Photo Information

A CH-46 Sea Knight helicopter sits in Marine Medium Helicopter Squadron 364's working space just before sunrise at Al Taqaddum, Iraq, Aug. 31. The Purple Foxes of HMM-364, Marine Aircraft Group 16 (Reinforced), 3rd Marine Aircraft Wing (Forward), assumed authority from the Red Dragons of HMM-268 Aug. 29, for providing casualty evacuation, general transportation and raid flights.

Photo by Cpl. Jonathan K. Teslevich

HMM-364 continues CASEVAC tradition, replacing HMM-268

12 Sep 2006 | Cpl. Jonathan K. Teslevich

The Purple Foxes of Marine Medium Helicopter Squadron 364, Marine Aircraft Group 16 (Reinforced), 3rd Marine Aircraft Wing (Forward), assumed authority from the Red Dragons of HMM-268 at Al Taqaddum, Aug. 29, for providing casualty evacuation, general transportation and raid flights.

The turnover of responsibilities is the second go around for the Marine Corps Air Station Camp Pendleton, Calif.-based squadrons and held few hurdles for the experienced Marines and sailors.

Within hours of the official turnover, Marines and sailors with HMM-268 were headed for their living quarters to pack up their gear. At the same time, their HMM-364 counterparts were hard at work fixing the aging CH-46 Sea Knight helicopters left by HMM-268 or racing out to the helicopters at the sound of the CASEVAC bell.

"This is the seventh cycle in the CASEVAC mission. There are only three units that do this right now, so the transition was very smooth and methodical," said Maj. Stephen M. Griffiths, executive officer, HMM-364. "(HMM-268) told us about the changes since we were last here in 2005. Really, it's pretty much the same except that we're flying more general support missions during the day."

The previous combat experiences of the Purple Foxes enlisted and officer ranks are making the nonstop flight schedule easier to handle, according to Griffiths.

"We are a pretty young squadron. We have junior officers and enlisted Marines, but a lot of those lieutenants and lance corporals are on their second and some third tours," said the Santa Ana, Calif., native. "We are able to have a good mix of experienced and new air crews."

One of the experienced crew members, Sgt.
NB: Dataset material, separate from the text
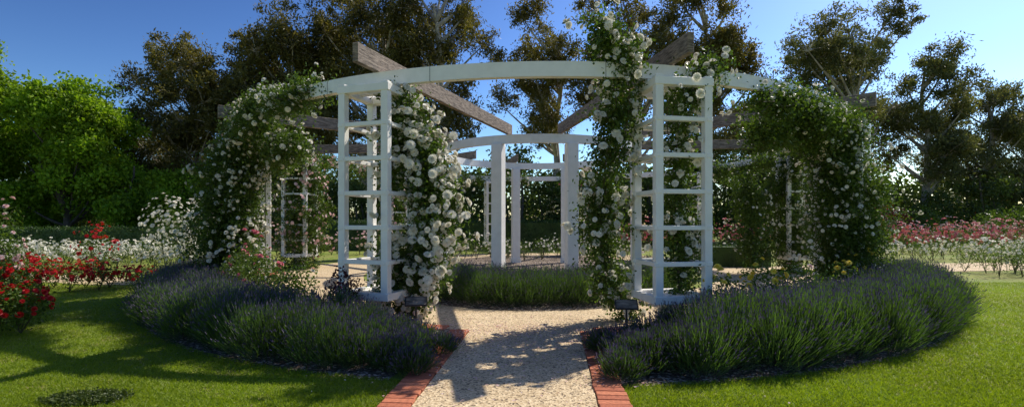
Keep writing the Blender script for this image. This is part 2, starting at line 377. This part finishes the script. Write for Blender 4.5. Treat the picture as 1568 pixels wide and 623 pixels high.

Brian D. Kraatz, on his second deployment to Operation Iraqi Freedom with the Purple Foxes, said the squadron began their preparations for this deployment at Exercise Desert Talon in Yuma, Ariz.
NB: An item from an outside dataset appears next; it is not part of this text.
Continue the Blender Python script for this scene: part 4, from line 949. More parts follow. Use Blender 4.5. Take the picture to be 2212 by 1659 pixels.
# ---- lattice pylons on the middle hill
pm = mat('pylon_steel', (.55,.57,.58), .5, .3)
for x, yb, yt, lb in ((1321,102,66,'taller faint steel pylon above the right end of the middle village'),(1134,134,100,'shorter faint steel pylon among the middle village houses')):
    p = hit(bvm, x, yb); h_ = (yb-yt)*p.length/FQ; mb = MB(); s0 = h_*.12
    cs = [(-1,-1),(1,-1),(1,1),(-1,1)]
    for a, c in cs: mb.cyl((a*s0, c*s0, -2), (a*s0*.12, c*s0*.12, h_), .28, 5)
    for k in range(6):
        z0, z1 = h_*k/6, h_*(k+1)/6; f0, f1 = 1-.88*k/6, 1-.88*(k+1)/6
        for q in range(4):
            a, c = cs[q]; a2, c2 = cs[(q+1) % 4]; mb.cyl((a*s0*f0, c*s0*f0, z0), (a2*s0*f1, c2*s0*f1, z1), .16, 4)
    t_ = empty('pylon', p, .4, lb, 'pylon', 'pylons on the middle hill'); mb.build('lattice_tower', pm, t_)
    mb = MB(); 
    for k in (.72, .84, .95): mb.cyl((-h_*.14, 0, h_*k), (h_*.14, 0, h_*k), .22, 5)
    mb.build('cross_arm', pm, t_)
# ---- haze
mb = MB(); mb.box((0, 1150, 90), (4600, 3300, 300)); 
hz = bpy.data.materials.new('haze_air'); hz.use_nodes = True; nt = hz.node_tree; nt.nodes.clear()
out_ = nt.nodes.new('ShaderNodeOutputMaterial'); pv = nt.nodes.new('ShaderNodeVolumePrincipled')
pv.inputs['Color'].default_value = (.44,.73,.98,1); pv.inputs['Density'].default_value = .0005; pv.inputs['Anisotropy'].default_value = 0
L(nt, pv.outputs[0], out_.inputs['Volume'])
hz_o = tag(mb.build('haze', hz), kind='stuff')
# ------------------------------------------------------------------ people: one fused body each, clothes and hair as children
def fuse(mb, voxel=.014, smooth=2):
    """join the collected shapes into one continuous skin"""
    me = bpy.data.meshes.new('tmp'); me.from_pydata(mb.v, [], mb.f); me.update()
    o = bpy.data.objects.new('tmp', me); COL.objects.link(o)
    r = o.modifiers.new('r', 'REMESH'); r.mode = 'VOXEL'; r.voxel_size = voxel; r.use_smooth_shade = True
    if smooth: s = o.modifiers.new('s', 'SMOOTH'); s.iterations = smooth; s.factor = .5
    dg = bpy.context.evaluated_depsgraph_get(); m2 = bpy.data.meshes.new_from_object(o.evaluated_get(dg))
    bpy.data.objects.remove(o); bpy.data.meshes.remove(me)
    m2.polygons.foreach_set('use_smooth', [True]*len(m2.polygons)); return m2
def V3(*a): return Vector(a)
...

"Many of us are pretty much used to how things work out here, but we use that experience to train the new guys who haven't," said Kraatz, a CH-46 Sea Knight crew chief and Rescue, Calif., native. "The biggest thing for us now is fighting complacency."

With the Purple Foxes in the air, evacuating casualties and ferrying cargo across western Iraq, the Red Dragons packed up and reflected on the events of the past six months.
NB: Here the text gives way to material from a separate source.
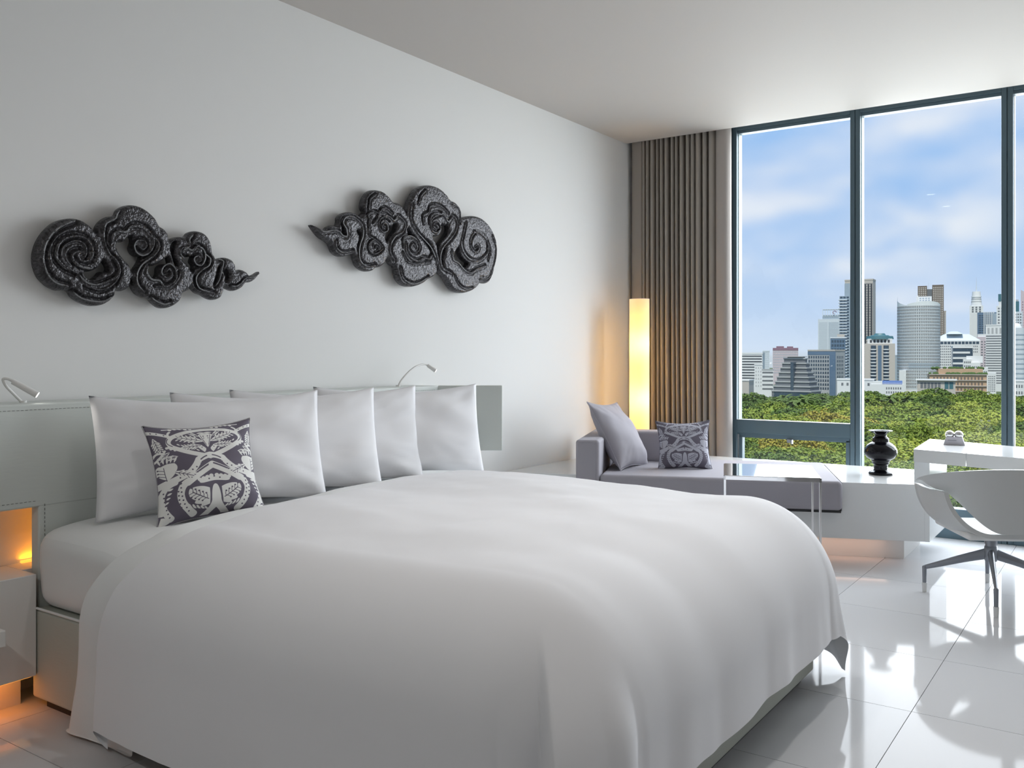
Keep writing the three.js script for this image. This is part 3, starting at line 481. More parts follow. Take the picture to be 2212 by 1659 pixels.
  const ok = (i, j) => { for (let b = -1; b <= 1; b++) for (let a = -1; a <= 1; a++) { const I = i + a, J = j + b; if (I >= 0 && J >= 0 && I < nx && J < ny && inn[J * nx + I]) return true; } return false; };
  for (let j = 0; j + 1 < ny; j++) for (let i = 0; i + 1 < nx; i++) {
    const n = inn[j * nx + i] + inn[j * nx + i + 1] + inn[(j + 1) * nx + i] + inn[(j + 1) * nx + i + 1]; if (!n) continue;
    const a = vert(i, j), b = vert(i + 1, j), c = vert(i + 1, j + 1), d = vert(i, j + 1); ix.push(a, b, c, a, c, d);
  }
  const g = new THREE.BufferGeometry(); g.setAttribute('position', new THREE.Float32BufferAttribute(P, 3)); g.setAttribute('uv', new THREE.Float32BufferAttribute(UV, 2)); g.setIndex(ix); g.computeVertexNormals();
  const walls = []; for (const l of loops) walls.push(grid(l.length, 2, (u, v) => { const p = l[Math.round(u * l.length) % l.length]; return [p.x, p.y, lerp(-0.012, 0.0045, v)]; }, (u, v) => [u * 6, v * 0.05]));
  return merge([g, ...walls]);
}
function cloudSculpture(label, D) {
  const g = thing('wall_sculpture', label, 'wall sculpture', [0.05, D.y, D.z], Math.PI / 2, 'swirling cloud sculptures on the wall');
  const pair = (a) => { const o = []; for (let i = 0; i < a.length; i += 2) o.push([-a[i] / 1000, a[i + 1] / 1000]); return o; };
  const curve = (a, closed) => new THREE.CatmullRomCurve3(pair(a).map(([x, y]) => new THREE.Vector3(x, y, 0)), closed, 'centripetal', 0.5);
  const smooth = (a, n) => curve(a, true).getPoints(n).slice(0, -1);
  const ridges = D.ridges.map(([a, r0, r1]) => ({ pts: curve(a, false).getPoints(a.length * 3), r: (r0 + r1) / 2000 * 1.15 }));
  part('metal_plate', carvedPlate(smooth(D.out, 420), D.holes.map((h) => smooth(h, 60)), ridges), M.iron, g);
  for (const [a, r0, r1] of D.ridges) {
    const q = ridgeGeometry(pair(a), r0 / 1000 * 0.62, r1 / 1000 * 0.62, 0.0335), u = q.attributes.uv; for (let i = 0; i < u.count; i++) u.setXY(i, u.getX(i) * 0.3, u.getY(i) * 2);
    part('raised_scroll', q, M.ironEdge, g);
  }
  for (const [x, y] of [[0.22, 0.1], [-0.22, 0.05]]) part('wall_stud', rod([x, y, -0.05], [x, y, 0.0], 0.008), M.dark, g);
}
cloudSculpture('dark hammered metal cloud sculpture with its big swirl on the left', CLOUD_A);
cloudSculpture('dark hammered metal cloud sculpture with its big swirl near the window', CLOUD_B);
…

"It has been a trial by fire; a good test for me to see if I can handle being a corpsman," said Petty Officer 3rd Class Kevin L. Fugate, a corpsman with HMM-268. "I am taking home with me an experience and new friends I could not have gotten anywhere else.

"Most of all, I have gained respect for the Marines. These guys out here are great," said the Fremont, Calif., native. "Whether they're wing or ground, they moan and complain, but always get the job done."

On the eve of their return to Camp Pendleton, members of the Red Dragons could be seen and heard playing musical instruments and singing songs about their time in Iraq and planned activities in the United States.

"We're ready to go home, this is our third time out in Iraq," said Lt. Col. Patrick A. Gramuglia, commanding officer, HMM-268. "A high-tempo flight operations schedule, the weight of the mission and being away from family resulted in a strain on all the Marines.

"It's nothing that isn't manageable, but it doesn't matter what you're doing for six months. With only five days off, there will be fatigue, but we were motivated by the mission," said Gramuglia, a San Diego native. "We have flown more than 5,800 hours and evacuated almost 400 urgent casualties -- that's where it counts."

The thousands of passengers and hundreds of casualties the Red Dragons transported only saw the corpsmen, crew chiefs and pilots, but on the ground behind the scenes, hundreds of Marines toiled 24 hours a day in the maintenance and staff sections to get the mission accomplished.

"They did their jobs without complaint, with outstanding results and with great attitudes," said Gramuglia. "I am very proud and honored to be part of this great group of Marines, and they have my heartfelt thanks, respect, and life-long admiration."